Sur un terrain désertique et battu par les vents, le mémorial de 210 mètres de long, 20 m de large, 4 m de haut aux parois de béton ocre, occupe l'emplacement de l'ancienne place d'armes d'un camp militaire, devenu à partir de 1941 lieu de regroupement d'abord de républicains espagnols, puis de juifs et de Tsiganes envoyés ensuite dans les camps de la mort, et enfin de harkis après l'indépendance de l'Algérie.
"Ce qui les réunit tous, c'est la notion de populations indésirables", analyse l'architecte pour lequel "la période du drame majeur est celle de l'internement de juifs après les rafles dans le sud-est de la France, non occupé par les Allemands".
C'est "une collaboration 100% française", s'indigne l'architecte. "Des Juifs français dont la préfecture avait fait l'inventaire, puis avait envoyé les gendarmes pour les mettre dans le camp avant que la SNCF ne les transporte dans des fourgons à bestiaux pour les envoyer à Drancy, à Auschwitz".
"C'est un contexte que l'on ne peut pas ignorer lorsque l'on construit ce projet. Il renvoie à sa propre responsabilité politique", estime M. Ricciotti. Et "dans ce contexte, je n'envisageais pas de faire comme si j'étais ignorant des faits".
A Rivesaltes, "on ne peut pas être dans le dandysme, dans la transparence comme illusion de la démocratie. On ne peut pas être dans le bling-bling", ajoute-t-il.
Pour son premier mémorial, l'architecte du MuCem, magnifique édifice de dentelles de béton en front de mer à Marseille, a voulu "un bâtiment qui incarne la rencontre qui n'a pas eu lieu sur ce site, celle des Français avec l'histoire de ce camp". Car "ce qui m'a frappé, c'est la notion de disparition du site, d'effacement. Il est absent comme est absente la mémoire de ce lieu. Il faut rappeler la mémoire de ce lieu", insiste l'architecte. Ce bâtiment "qui est là pour prendre les coups à la place des absents", selon son concepteur, "est posé comme un monolithe qui est un peu lourd sur la conscience".
"Vers l'espoir"
Légèrement enfoui au milieu des anciens baraquements très dégradés du camp, le mémorial auquel le visiteur accède par une rampe partiellement enfouie dans la terre, n'a aucune fenêtre donnant sur l'extérieur.
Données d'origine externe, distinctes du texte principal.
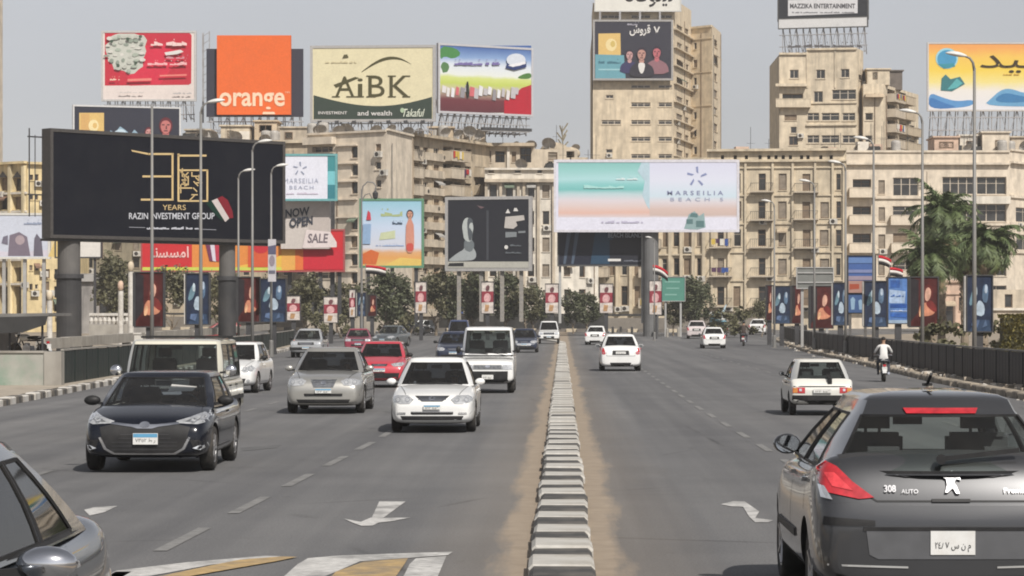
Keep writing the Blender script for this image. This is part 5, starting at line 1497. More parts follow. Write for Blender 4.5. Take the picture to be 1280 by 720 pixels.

A l'intérieur, les lieux d'exposition sont éclairés à la lumière artificielle et les espaces de travail par des patios intérieurs. "C'est un monolithe fermé qui n'est ouvert que vers le ciel (...) lorsque l'on est dedans, la seule vue que l'on ait, c'est vers le ciel, vers l'espoir", souligne M. Ricciotti.
En revanche, l'intérieur du bâtiment "c'est l'inverse de ce que l'on voit du dehors, pour créer une tension", explique-t-il. Il a voulu un intérieur "chaleureux pour que ce mémorial vive. Un écrin".
A proximité du mémorial, les anciens bâtiments militaires n'ont pas été restaurés. "Je n'ai surtout pas voulu toucher aux baraquements" , environ 80, laissés en l'état. "J'ai refusé de les restaurer. Restaurer c'était effacer l'ancienneté".
Pour témoigner de "la mémoire enfouie", Rudy Ricciotti a bâti le mémorial légèrement enfoncé dans le sol "de sorte que le point le plus haut ne dépasse pas le point le plus haut des baraquements". Il s'agissait "d'éviter qu'il y ait une domination verticale".
Le mémorial a une vocation scientifique, artistique et culturelle. Un centre de documentation, cinq salles pédagogiques, des salons de lecture et salles d'exposition accueillent le public, les enseignants et les chercheurs.
Un auditorium a été installé pour les colloques. Le premier aura lieu début 2016 sur le thème de la transmission et de la mémoire collective.